Each line in the entries below that holds the string "this" is to be listed.

Stored records:
-- Start --
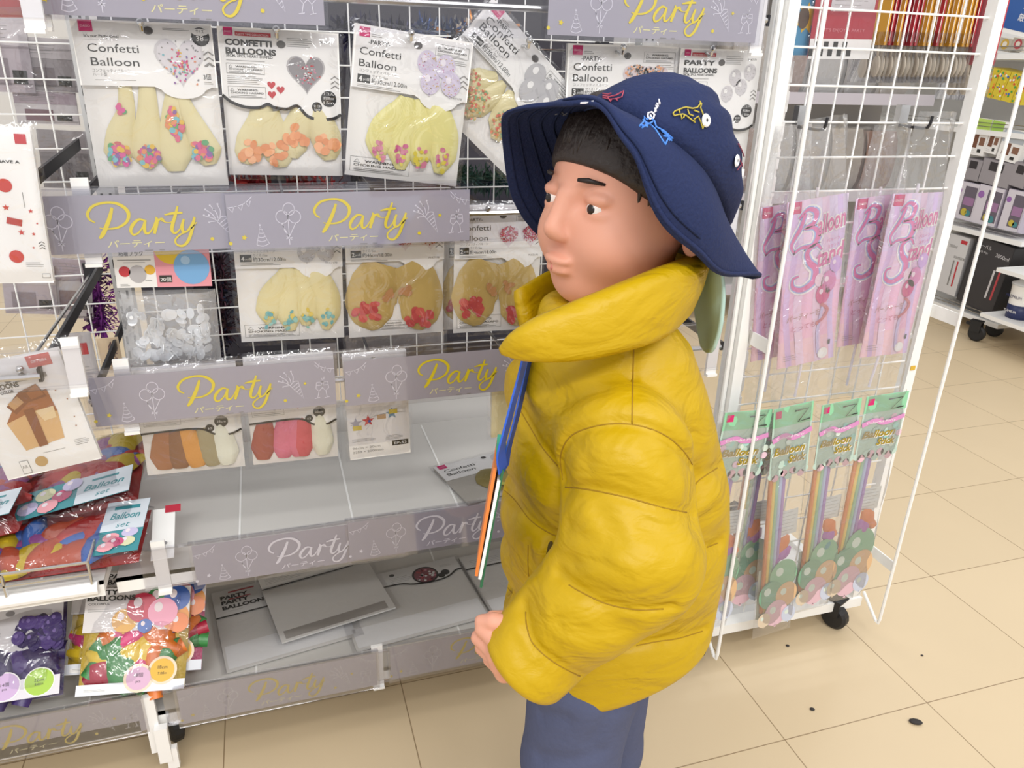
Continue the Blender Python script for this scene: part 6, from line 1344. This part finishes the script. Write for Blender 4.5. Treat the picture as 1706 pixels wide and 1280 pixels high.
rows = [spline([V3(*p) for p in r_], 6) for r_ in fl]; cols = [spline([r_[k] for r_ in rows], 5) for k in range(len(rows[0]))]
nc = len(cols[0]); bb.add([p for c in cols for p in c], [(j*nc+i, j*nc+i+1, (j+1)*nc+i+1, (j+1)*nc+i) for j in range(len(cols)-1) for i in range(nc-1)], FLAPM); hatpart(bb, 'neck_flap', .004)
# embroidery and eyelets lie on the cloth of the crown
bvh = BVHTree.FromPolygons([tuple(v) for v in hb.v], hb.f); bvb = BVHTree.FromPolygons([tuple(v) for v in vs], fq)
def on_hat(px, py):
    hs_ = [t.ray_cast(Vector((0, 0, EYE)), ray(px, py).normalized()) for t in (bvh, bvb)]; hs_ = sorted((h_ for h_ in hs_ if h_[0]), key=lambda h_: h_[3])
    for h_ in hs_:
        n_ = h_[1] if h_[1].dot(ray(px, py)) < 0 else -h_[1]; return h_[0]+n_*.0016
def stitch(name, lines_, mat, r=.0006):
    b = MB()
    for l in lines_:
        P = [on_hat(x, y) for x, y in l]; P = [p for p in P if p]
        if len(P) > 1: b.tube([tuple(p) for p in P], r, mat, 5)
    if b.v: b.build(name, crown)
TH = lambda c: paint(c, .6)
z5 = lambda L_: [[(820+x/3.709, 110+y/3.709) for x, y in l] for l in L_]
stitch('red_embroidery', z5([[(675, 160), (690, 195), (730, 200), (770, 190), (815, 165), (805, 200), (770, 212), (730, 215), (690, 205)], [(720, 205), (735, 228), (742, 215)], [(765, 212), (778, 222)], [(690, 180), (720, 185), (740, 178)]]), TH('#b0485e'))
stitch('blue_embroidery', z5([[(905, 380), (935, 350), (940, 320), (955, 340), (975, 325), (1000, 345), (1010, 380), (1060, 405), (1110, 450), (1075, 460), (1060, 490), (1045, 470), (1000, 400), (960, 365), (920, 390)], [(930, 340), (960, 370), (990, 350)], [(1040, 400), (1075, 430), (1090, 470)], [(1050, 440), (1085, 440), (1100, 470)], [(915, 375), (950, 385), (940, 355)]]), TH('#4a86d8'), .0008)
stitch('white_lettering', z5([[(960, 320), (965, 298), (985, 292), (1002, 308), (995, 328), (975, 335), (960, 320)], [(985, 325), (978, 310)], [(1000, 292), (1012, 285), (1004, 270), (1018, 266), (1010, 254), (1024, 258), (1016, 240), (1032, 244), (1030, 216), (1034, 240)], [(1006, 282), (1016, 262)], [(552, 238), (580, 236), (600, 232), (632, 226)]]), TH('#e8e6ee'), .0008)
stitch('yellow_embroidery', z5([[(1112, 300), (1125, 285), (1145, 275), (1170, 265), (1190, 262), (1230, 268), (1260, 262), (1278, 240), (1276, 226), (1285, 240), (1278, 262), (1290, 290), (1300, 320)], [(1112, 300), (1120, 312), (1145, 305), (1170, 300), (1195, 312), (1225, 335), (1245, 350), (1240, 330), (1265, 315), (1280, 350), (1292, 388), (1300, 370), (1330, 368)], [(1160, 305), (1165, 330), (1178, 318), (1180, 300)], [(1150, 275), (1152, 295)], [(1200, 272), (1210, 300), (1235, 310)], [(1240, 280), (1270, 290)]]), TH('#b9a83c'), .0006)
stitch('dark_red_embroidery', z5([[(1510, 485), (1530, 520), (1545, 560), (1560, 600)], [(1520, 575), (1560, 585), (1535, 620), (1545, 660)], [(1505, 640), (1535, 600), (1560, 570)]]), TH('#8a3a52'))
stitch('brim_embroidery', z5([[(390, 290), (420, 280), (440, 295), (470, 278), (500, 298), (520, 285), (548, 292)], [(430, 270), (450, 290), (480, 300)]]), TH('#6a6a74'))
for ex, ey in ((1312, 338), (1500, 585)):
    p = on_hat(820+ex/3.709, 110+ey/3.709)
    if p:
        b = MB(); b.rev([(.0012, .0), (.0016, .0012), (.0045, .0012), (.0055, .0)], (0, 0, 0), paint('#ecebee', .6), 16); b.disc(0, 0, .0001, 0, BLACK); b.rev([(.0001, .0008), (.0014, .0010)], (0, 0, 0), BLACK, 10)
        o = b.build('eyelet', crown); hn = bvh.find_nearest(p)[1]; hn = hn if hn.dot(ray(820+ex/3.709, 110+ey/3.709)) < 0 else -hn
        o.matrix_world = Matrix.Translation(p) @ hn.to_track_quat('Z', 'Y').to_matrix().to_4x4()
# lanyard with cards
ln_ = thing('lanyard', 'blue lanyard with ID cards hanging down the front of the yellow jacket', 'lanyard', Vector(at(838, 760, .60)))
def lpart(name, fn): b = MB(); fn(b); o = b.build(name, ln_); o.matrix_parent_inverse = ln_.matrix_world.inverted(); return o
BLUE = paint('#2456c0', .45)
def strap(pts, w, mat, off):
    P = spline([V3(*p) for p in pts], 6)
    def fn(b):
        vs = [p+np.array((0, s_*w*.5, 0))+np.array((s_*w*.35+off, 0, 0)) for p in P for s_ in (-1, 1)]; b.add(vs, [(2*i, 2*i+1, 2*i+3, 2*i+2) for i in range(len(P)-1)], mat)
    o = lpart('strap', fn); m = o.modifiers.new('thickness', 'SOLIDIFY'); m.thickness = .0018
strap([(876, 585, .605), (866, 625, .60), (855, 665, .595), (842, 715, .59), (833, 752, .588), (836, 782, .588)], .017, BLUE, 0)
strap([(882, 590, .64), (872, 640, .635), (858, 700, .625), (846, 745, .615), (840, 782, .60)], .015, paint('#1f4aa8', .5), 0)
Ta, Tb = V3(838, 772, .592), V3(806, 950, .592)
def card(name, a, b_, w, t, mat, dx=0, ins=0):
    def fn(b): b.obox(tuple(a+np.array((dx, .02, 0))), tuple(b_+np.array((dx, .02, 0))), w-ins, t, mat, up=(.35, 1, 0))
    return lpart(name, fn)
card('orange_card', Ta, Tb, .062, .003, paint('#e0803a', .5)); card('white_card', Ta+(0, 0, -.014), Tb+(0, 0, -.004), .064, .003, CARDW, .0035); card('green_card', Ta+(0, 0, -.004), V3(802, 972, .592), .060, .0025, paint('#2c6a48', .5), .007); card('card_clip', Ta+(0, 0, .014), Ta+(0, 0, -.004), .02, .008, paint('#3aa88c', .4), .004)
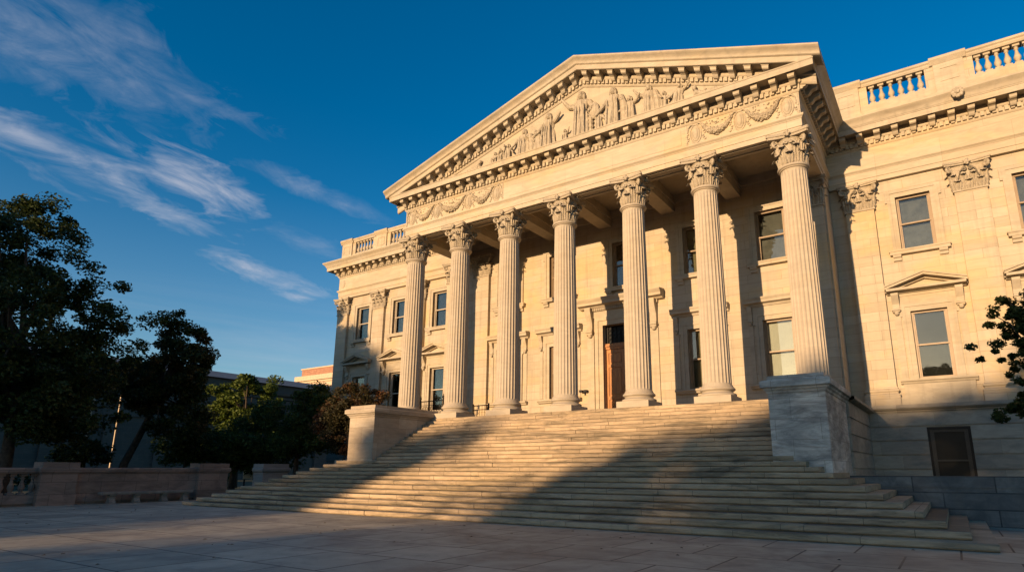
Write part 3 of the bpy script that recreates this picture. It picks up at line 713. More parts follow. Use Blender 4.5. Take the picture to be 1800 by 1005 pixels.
-- End --
-- Exercise solution --
Continue the Blender Python script for this scene: part 6, from line 1344. This part finishes the script. Write for Blender 4.5. Treat the picture as 1706 pixels wide and 1280 pixels high.
Write part 3 of the bpy script that recreates this picture. It picks up at line 713. More parts follow. Use Blender 4.5. Take the picture to be 1800 by 1005 pixels.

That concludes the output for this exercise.